No idea, when I first got into them, there was the Clodzilla chassis or the JPS I think.

The first 'marketed' crawler I can remember was the Gecko, up until then most of the mod chassis were foor racing (TTR Centurion, JPS, Zilla III, Boss Kong)

I'm not sure if Clodtalk.com still goes right back to the early pages, but that's where I first started reading about them.

 

My first mod chassis was a Zilla III 

Posted

Righto, just thought i would ask as its always interesting to know who was the pioneer of such a popular thing. Do you know how long after the Clodbuster came out people were making either racers or crawlers?

Posted
Do you know how long after the Clodbuster came out people were making either racers or crawlers?

 

No mate, haven't got a clue - I got mine maybe 5 years ago,  and even then there was a good choice, the main killer on the JPS at the time was the cost, it had CNC machined everything, whereas the Zilla was mainly channel and bent sheet.

 

Just found this over at Clodparts.com;

RokZilla is the result of ESP

Hobby Mfg's. 18 years of experience in manufacturing chassis conversion

kits for the ClodBuster. We realized that Rock Crawling is the hottest

new segment of the market and decided to dedicate a kit exclusively for

the task. Come on inside and experience the coolest Rock Crawler you

have ever seen!

So at least 18 years [;)

Posted

ALOT of small manufacturers sprang up in the late 80's with hop-up goodies for the Clod shortly after its introduction.  ESP was certainly one of the very first.  Performance-wise the early big-selling parts were the chassis brace and lift kit.  A few companies began making aluminum chassis (most notably, Sassy Chassis) but these were modeled after the original tub chassis.  ESP and Bennett Racing were among the first to offer a tubular style chassis initially for racing purposes.  One must keep in mind that the world of Clod hop-ups closely parallels that of the full-size trucks.  Truck-pulling was very popular at the time of the Clod Buster's inception.  Thusly, many accessories went along the lines of making the truck tougher (i.e. steel gear sets, aluminum gear cases/axle tubes suspension stabilizer braces).  In those days, you built a Clod to pull and look good doing it (tons of appearance items popped up, even a ridiculus quad shock mount, 16 shocks!) or you lightened it for racing.  ESP played both markets.  They were the first to introduce a racing suspension kit which (using only 4 dampers) re-angled the shocks for greater travel.  As trail riding and rock crawling gained momentum in the full-size realm, people began to cast their eyes to the venrable Clod Buster.  Many of the very early crawlers in my area used gear reductions from pulling Clods, long travel suspensions from racing Clods and often time a scratch built chassis.  The Clod Buster is certainly a versitile truck.

Posted

16 shocks - Nice!

Some real monster trucks back then used 12 shocks per wheel, 48 shocks in total [:o]  - plus the leaf springs dont forget!

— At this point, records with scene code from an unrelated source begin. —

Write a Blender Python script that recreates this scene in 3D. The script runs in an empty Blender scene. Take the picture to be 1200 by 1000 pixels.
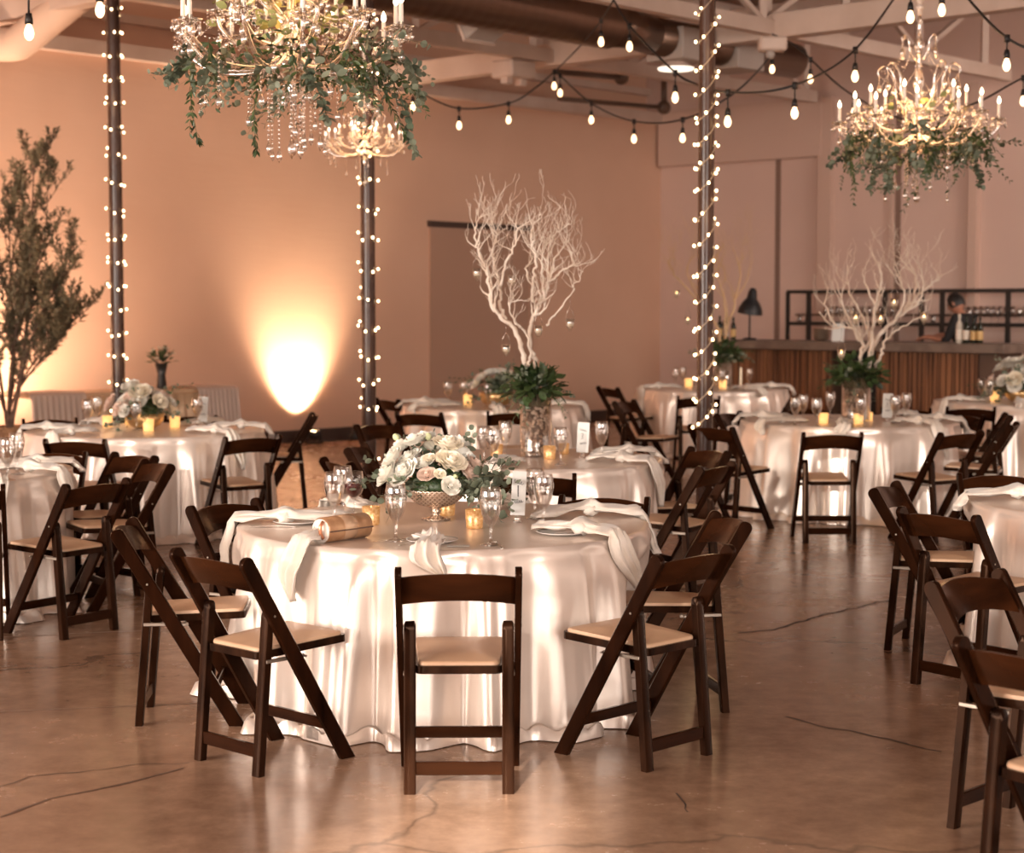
import bpy, math, random
from mathutils import Vector, Matrix, noise

PI = math.pi
scn = bpy.context.scene
col = scn.collection

# ------------------------------------------------------------------ camera
F = 2083.0            # focal length in pixels of the 1200x1000 frame
HZ = 360.0            # horizon row
EYE = 1.70
PITCH = math.atan((500.0 - HZ) / F)
cam_d = bpy.data.cameras.new('camera')
cam_d.sensor_fit = 'HORIZONTAL'
cam_d.sensor_width = 36.0
cam_d.lens = F * 36.0 / 1200.0
cam_d.clip_end = 200
cam_d.dof.use_dof = True
cam_d.dof.focus_distance = 7.3
cam_d.dof.aperture_fstop = 3.3
cam = bpy.data.objects.new('camera', cam_d)
col.objects.link(cam)
cam.location = (0, 0, EYE)
cam.rotation_euler = (PI / 2 - PITCH, 0, 0)
scn.camera = cam

# ------------------------------------------------------------------ world and big lights
world = bpy.data.worlds.new('world')
scn.world = world
world.use_nodes = True
_bg = world.node_tree.nodes['Background']
_bg.inputs[0].default_value = (1.0, 0.80, 0.69, 1)
_bg.inputs[1].default_value = 0.46

def area_light(name, loc, target, sx, sy, energy, color, spread=180):
    l = bpy.data.lights.new(name, 'AREA')
    l.shape = 'RECTANGLE'; l.size = sx; l.size_y = sy
    l.energy = energy; l.color = color; l.spread = math.radians(spread)
    o = bpy.data.objects.new(name, l); col.objects.link(o)
    o.location = loc
    o.rotation_euler = (Vector(target) - Vector(loc)).to_track_quat('-Z', 'Y').to_euler()
    return o

def spot_light(name, loc, target, energy, color, size, blend=0.6, radius=0.08):
    l = bpy.data.lights.new(name, 'SPOT')
    l.energy = energy; l.color = color; l.spot_size = math.radians(size); l.spot_blend = blend
    l.shadow_soft_size = radius
    o = bpy.data.objects.new(name, l); col.objects.link(o)
    o.location = loc
    o.rotation_euler = (Vector(target) - Vector(loc)).to_track_quat('-Z', 'Y').to_euler()
    return o

def point_light(name, loc, energy, color, radius=0.2):
    l = bpy.data.lights.new(name, 'POINT')
    l.energy = energy; l.color = color; l.shadow_soft_size = radius
    o = bpy.data.objects.new(name, l); col.objects.link(o); o.location = loc
    return o

# daylight from the window fronts behind and left of the camera
area_light('window_daylight', (-9.5, 1.5, 2.7), (0.5, 9.5, 0.6), 7.0, 3.4, 540, (1.0, 0.86, 0.76))
area_light('window_daylight', (3.5, -5.5, 2.9), (0.0, 8.0, 0.4), 8.0, 3.2, 370, (1.0, 0.90, 0.83))

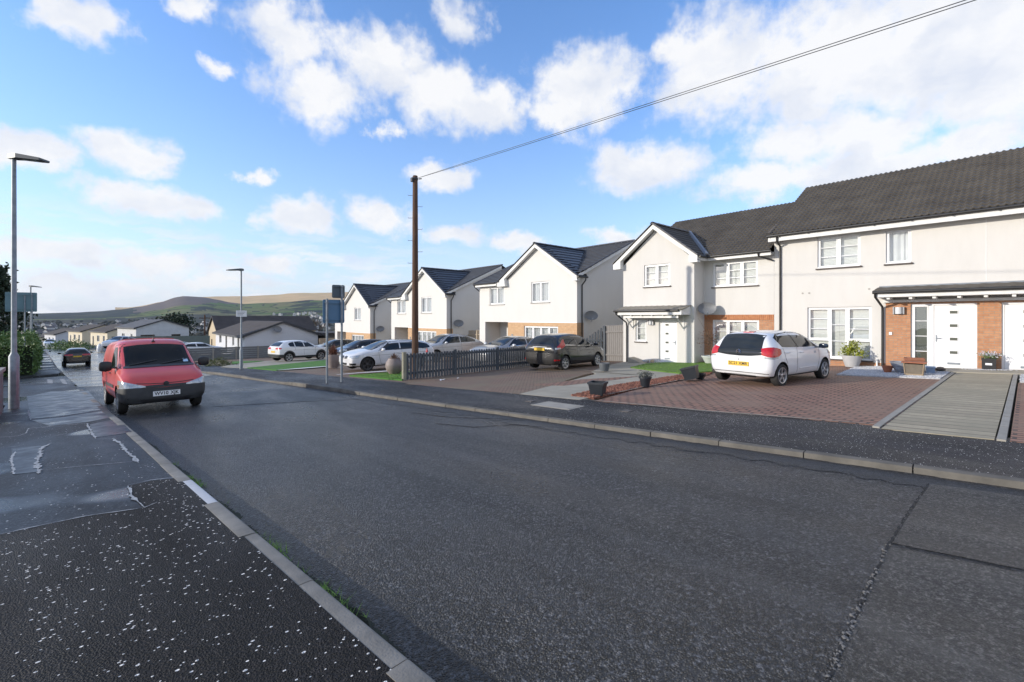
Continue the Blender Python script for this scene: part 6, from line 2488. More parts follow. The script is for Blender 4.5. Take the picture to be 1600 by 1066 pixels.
# ================================================================ STREET FURNITURE
def lamp_post(label, p, h, base_h, head_dir, sign=None, rb=.10, rt=.055, group='street lamps'):
    t = thing('street_lamp', label, 'street lamp', p, 0, group)
    mb = MB()
    mb.lathe([(rb, -.3), (rb, base_h - .08), (rt + .008, base_h), (rt, base_h + .04), (rt * .8, h - .12), (rt * .8, h)], 16)
    mb.build('pole', M_STEEL, t, smooth=40)
    d = Vector((math.cos(head_dir), math.sin(head_dir), 0))
    s = Vector((-d.y, d.x, 0))
    mb = MB()
    rows = []
    for (q, w, z0, z1) in ((-.12, .05, -.02, .09), (.02, .09, -.03, .105), (.15, .13, -.02, .09), (.72, .13, -.075, -.01), (.78, .10, -.075, -.03)):
        c = d * q + Vector((0, 0, h))
        rows.append([c + s * w + Vector((0, 0, z0)), c + s * w + Vector((0, 0, z1)), c - s * w + Vector((0, 0, z1)), c - s * w + Vector((0, 0, z0))])
    mb.grid(rows, True)
    mb.face(rows[0])
    mb.face(rows[-1][::-1])
    hd_ = mb.build('lamp_head', mat('lantern_grey', (.06, .075, .085), (.09, .10, .11), 6, .5), t)
    mb = MB()
    a, b = d * .22 + Vector((0, 0, h - .036)), d * .66 + Vector((0, 0, h - .082))
    mb.face((a + s * .09, b + s * .09, b - s * .09, a - s * .09))
    mb.build('lens', M_LAMPGLASS, hd_)
    mb = MB()
    mb.box(-.045, .045, -rb - .004, -rb + .01, .35, .95)
    mb.build('access_door', M_STEEL, t)
    if sign:
        z, w, hh = sign
        mb = MB()
        mb.box(-w / 2, w / 2, -rt - .02, -rt, z, z + hh)
        o = mb.build('notice_plate', M_PLATEW, t)
        mb = MB()
        for k in range(3):
            mb.box(-w * .38, w * (.36 - .1 * k), -rt - .0225, -rt - .0205, z + hh * (.72 - .24 * k), z + hh * (.80 - .24 * k))
        mb.build('notice_print', mat('grey_print', (.25, .26, .27), None), o)
    return t


lp = spot(22, 638, .09)
lamp_post('tall galvanised street lamp with a thick foot beside the low roughcast wall', lp, 6.45, 1.42, R(-38))
lamp_post('slender street lamp carrying a small white notice, between the green turf strips', spot(377, 577, .07), 5.55, 1.15, R(200), (2.95, .52, .34), .085, .05)
q = road_xy(-.25, 57.5)
lamp_post('distant street lamp whose head shows just above the grey-green sign', (q[0], q[1], ground(*q) + .09), 6.75, 1.3, R(-35))

# bands and stickers on the near post belong to it; signs
def sign_back(label, posts, panels, mats, cat='road sign'):
    """posts: (x, y, z0, z1); panels: (centre, width, height, yaw)"""
    c = Vector((sum(p[0] for p in posts) / len(posts), sum(p[1] for p in posts) / len(posts), posts[0][2]))
    t = thing('road_sign', label, cat, c)
    for (x, y, z0, z1) in posts:
        mb = MB()
        mb.lathe([(.038, z0 - .3 - c.z), (.038, z1 - c.z)], 12, Matrix.Translation((x - c.x, y - c.y, 0)))
        mb.build('post', M_STEEL, t, smooth=40)
    for (ctr, w, h, yaw), m in zip(panels, mats):
        T = Matrix.Translation(Vector(ctr) - c) @ Matrix.Rotation(yaw, 4, 'Z')
        r = .05
        pts = []
        for (sx, sz, a0) in ((1, 1, 0), (-1, 1, 90), (-1, -1, 180), (1, -1, 270)):
            for k in range(5):
                a = R(a0 + 22.5 * k)
                pts.append(T @ Vector((sx * (w / 2 - r) + r * math.cos(a), .045, sz * (h / 2 - r) + r * math.sin(a))))
        mb = MB()
        mb.prism(pts, T.to_3x3() @ Vector((0, .012, 0)))
        p = mb.build('sign_panel', m, t)
        mb = MB()
        for zz in (h * .36, -h * .36):
            mb.box(-w / 2 + .03, w / 2 - .03, .008, .0445, zz - .022, zz + .022, T)
        mb.build('rail', m, p)
        for (x, y, z0, z1) in posts:
            for zz in (h * .36, -h * .36):
                mb = MB()
                lp_ = T.inverted() @ Vector((x - c.x, y - c.y, 0))
                if abs(lp_.x) < w / 2:
                    mb.box(lp_.x - .055, lp_.x + .055, -.045, .007, zz - .014, zz + .014, T)
                if mb.v:
                    mb.build('clip', M_STEEL, p)
    return t


p1, p2 = spot(511, 599, .07), spot(534, 597, .07)
sign_back('blue-backed road sign with a small dark plate above, on two posts at the far kerb', [(p1.x, p1.y, p1.z, 2.27), (p2.x, p2.y, p2.z, 2.76)],
          [((.5 * (p1.x + p2.x), p1.y, 1.83), .74, .82, R(-3)), ((p2.x - .10, p2.y, 2.53), .44, .46, R(-3))], [M_SIGNBACK, M_SIGNDARK])
sy = 42.0
a, b = at_y(39, 500, sy), at_y(50, 500, sy)
ctr = at_y(33, 472, sy)
gz = ground(a.x, sy)
sign_back('large grey-green road sign seen from behind above the hedge', [(a.x, a.y + .0, gz, 3.0), (b.x, b.y, gz, 3.2)], [((ctr.x, sy, ctr.z), 1.40, 1.22, R(-4))], [M_SIGNTEAL])

# telegraph pole and its two cables
tp = spot(648, 592, .02)
tp = Vector((8.72, 15.45, ground(8.72, 15.45)))
t = thing('telegraph_pole', 'brown wooden telegraph pole with step pegs rising behind the picket fence', 'telegraph pole', tp)
ht = 7.02 - tp.z
mb = MB()
mb.lathe([(.135, -.4), (.13, .4), (.11, ht * .6), (.095, ht - .02), (.08, ht)], 16)
mb.build('pole', M_WOODPOLE, t, smooth=40)
for k in range(8):
    mb = MB()
    z = ht - .75 - k * .43
    s = 1 if k % 2 else -1
    d = Vector((RT.x, RT.y, 0)) * s
    mb.tube([d * .08 + Vector((0, 0, z)), d * .27 + Vector((0, 0, z)), d * .275 + Vector((0, 0, z + .03))], .009, 6)
    mb.build('step_peg', M_STEEL, t)
mb = MB()
mb.lathe([(.105, ht - .16), (.112, ht - .14), (.112, ht - .10), (.105, ht - .08)], 16)
mb.tube([(.1, -.08, ht - .12), (.2, -.14, ht - .1)], .02, 6)
mb.box(-.17, -.10, -.06, .06, ht - .25, ht - .10)
mb.build('pole_fittings', M_DKPL, t, smooth=40)


def cable(label, dx, dz):
    mb = MB()
    pts = []
    for k in range(40):
        Y = tp.y - k * 1.15
        z = 6.05 + .0535 * (Y - .55) + .0003 * (Y - .55) ** 2
        pts.append((8.74 + .27 * (tp.y - Y) / 15 + dx * min(1, k / 3), Y, z + dz * min(1, k / 3)))
    mb.tube(pts, .0065, 6)
    o = mb.build('overhead_cable', M_BLACKPL, smooth=60)
    tag(o, label, 'cable')


cable('upper of the two thin cables running from the telegraph pole over the street', 0, .015)
cable('lower of the two thin cables running from the telegraph pole over the street', .0, -.03)


# ---------------------------------------------------------------- fences
def picket_fence():
    a = spot(631, 598, .07)
    a = Vector((7.80, 14.60, 0))
    b = Vector((14.95, 15.42, 0))
    d = (b - a)
    L = d.length
    d.normalize()
    n = Vector((d.y, -d.x, 0))
    t = thing('picket_fence', 'dark blue-grey picket fence with round-topped pales running back from the pavement', 'fence', (a.x, a.y, ground(a.x, a.y)))
    base = Vector((a.x, a.y, ground(a.x, a.y)))

    def P(s, o, z):
        p = a + d * s + n * o
        return Vector((p.x, p.y, ground(p.x, p.y) + z)) - base
    for s in (0, 2.35, 4.75, L - .05):
        mb = MB()
        c = P(s, 0, 0)
        T = Matrix.Translation(c) @ Matrix.Rotation(math.atan2(d.y, d.x), 4, 'Z')
        w = .055 if s else .065
        mb.box(-w, w, -.05, .05, -.3, 1.05, T)
        mb.build('post', M_FENCE if s else mat('pale_end_post', (.30, .29, .22), (.20, .19, .14), 5, .85), t)
    for z in (.24, .84):
        mb = MB()
        m = 12
        for k in range(m):
            s0, s1 = L * k / m, L * (k + 1) / m - .002
            mb.prism([P(s0, -.012, z), P(s0, -.055, z), P(s0, -.055, z + .085), P(s0, -.012, z + .085)], P(s1, 0, 0) - P(s0, 0, 0))
        mb.build('rail', M_FENCE, t)
    mb = MB()
    s = .08
    while s < L - .1:
        w = .096 + random.uniform(-.004, .004)
        top = 1.0 + random.uniform(-.012, .012)
        lo = .07 + random.uniform(-.01, .01)
        ln = random.uniform(-.006, .006)
        pts = [P(s, 0, lo), P(s + w, 0, lo), P(s + w + ln, 0, top - .035), P(s + w * .75 + ln, 0, top - .008), P(s + w * .5 + ln, 0, top), P(s + w * .25 + ln, 0, top - .008), P(s + ln, 0, top - .035)]
        mb.prism(pts, n * .02)
        s += .142
    mb.build('pales', M_FENCE, t)
    mb = MB()
    m = 10
    for k in range(m):
        s0, s1 = L * k / m, L * (k + 1) / m - .004
        mb.prism([P(s0, -.03, -.1), P(s0, .03, -.1), P(s0, .03, .06), P(s0, -.03, .06)], P(s1, 0, 0) - P(s0, 0, 0))
    mb.build('gravel_board', mat('mossy_board', (.11, .115, .06), (.08, .07, .05), 5, .9), t)


picket_fence()


def board_fence(name, label, a, b, h, m, w=.11, gap=.012, tops=None, post_every=1.8, base=0.0, cat='fence', thick=.02):
    """upright boards between two plan points; tops(f) scales the height"""
    a, b = Vector((a[0], a[1], 0)), Vector((b[0], b[1], 0))
    d = b - a
    L = d.length
    d.normalize()
    n = Vector((d.y, -d.x, 0))
    o0 = Vector((a.x, a.y, ground(a.x, a.y) + base))
    t = thing(name, label, cat, o0)
    mb = MB()
    s = 0.0
    while s < L - w * .5:
        f = s / L
        hh = h * (tops(f) if tops else 1) + random.uniform(-.01, .01)
        p = a + d * s
        z = ground(p.x, p.y) + base - o0.z
        q = Vector((p.x - o0.x, p.y - o0.y, z))
        mb.prism([q + Vector((0, 0, -.1)), q + d * w + Vector((0, 0, -.1)), q + d * w + Vector((0, 0, hh - .012)), q + d * w * .5 + Vector((0, 0, hh)), q + Vector((0, 0, hh - .012))], n * thick)
        s += w + gap
    mb.build('boards', m, t)
    mb = MB()
    for z in (.3, h * .8):
        if tops:
            z *= .7
        p0 = Vector((0, 0, z))
        z1 = ground(b.x, b.y) - ground(a.x, a.y)
        mb.prism([p0 - n * .001, p0 - n * .045, p0 - n * .045 + Vector((0, 0, .08)), p0 - n * .001 + Vector((0, 0, .08))], d * L + Vector((0, 0, z1)))
    mb.build('rail', m, t)
    s = 0.0
    while s <= L + .01:
        p = a + d * min(s, L)
        q = Matrix.Translation((p.x - o0.x, p.y - o0.y, ground(p.x, p.y) + base - o0.z))
        pm = MB()
        hh = h * (tops(min(s, L) / L) if tops else 1)
        pm.box(-.045, .045, -.05, .045, -.3, hh - .02, q @ Matrix.Translation(-n * .05))
        pm.build('post', m, t)
        s += post_every
    return t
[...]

Did anyone ever make a leaf spring conversion for the clod?

I've seen some puller upgrades including counter weights that bolted to the front - to stop the front wheels lifting during pulling.

there was also a bunch of 1/10 scale pulling sleds to hook up to the clod.

body upgrades included aluminium rear bed trays, aluminium bumpers, giant exhaust stacks for the sides and wing mirrors. i think esp made some of those.